For a power market
The new power minister needs to understand the levers available and use these to make sure that a free market develops for power

Whoever is appointed the new power minister will have his/her work cut out. Power shortages continue to rise, as do losses in the sector; and, with each passing year, the slippages are getting worse. In the last three five-year Plans, for instance, the country achieved just 50-60 per cent of targets for setting up fresh power capacity; it hasn’t got any better in the current Plan, now into its third year. Among the many issues that need to be addressed (among them coal linkages, gas supplies, and plain project execution skills), one is the fact that the regulatory system put in place through the Electricity Act of 2003 is just not working. As in telecom, the regulatory system was to insulate the sector from political interference; one vital plank of this reform was what is called “open access”. This would allow consumers in any part of the country to buy power from any electricity supplier in any part of the country, for a reasonable charge—in other words, competition would force utilities to get competitive. By this year, any consumer with over 1 Mw of consumption (which is what an average shopping mall uses) was supposed to get “open access”. And yet, there has not been even one case so far of “open access” for the larger consumers.
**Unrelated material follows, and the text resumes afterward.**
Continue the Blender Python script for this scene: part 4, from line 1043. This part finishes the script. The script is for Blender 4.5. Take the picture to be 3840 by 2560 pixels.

If consumers are to be free to buy from suppliers in various parts of the country, then suppliers have to be free to supply as well. Indeed, the Act envisaged that, given the huge shortages, this “open access” would encourage firms to set up fresh capacity and thereby end the power shortage once for all. Yet, as this newspaper has reported, states like Karnataka, Tamil Nadu, Andhra Pradesh and Orissa have been using an emergency provision, which was to be used only in “extraordinary circumstances”, to force suppliers to sell electricity only within the state. There is also a petition before the central electricity regulator pointing out that several state-level load dispatch centres deny permission to take power outside the state by arguing that they do not have enough transmission line capacity.
On the face of things, there is little that the ministry of power in New Delhi can do to address this problem, since power is a concurrent subject. But in fact there is a great deal that can be done. For one, the central government gives hundreds of crores in assistance to states for fixing their power sector—one of the various conditions attached can surely be the number of “open access” permissions given. Asking for the demand-supply position of the state-level regional load dispatch centres (which govern the movement of power on state-owned transmission lines) to be made public on a 24x7 basis, similarly, should not be difficult to enforce. The power ministry, similarly, controls the output of centrally-owned power utilities and, as part of this exercise, also controls a certain excess supply which is then allocated to states; a part of this can be earmarked for power trading. This will have the additional benefit of ensuring that the prices at which power is traded do not reach astronomical levels. In other words, the power minister needs to understand the levers available and use these to make sure that a free market develops for power; once there are enough buyers and sellers, investment should be more willing to come in and make up the capacity shortfall.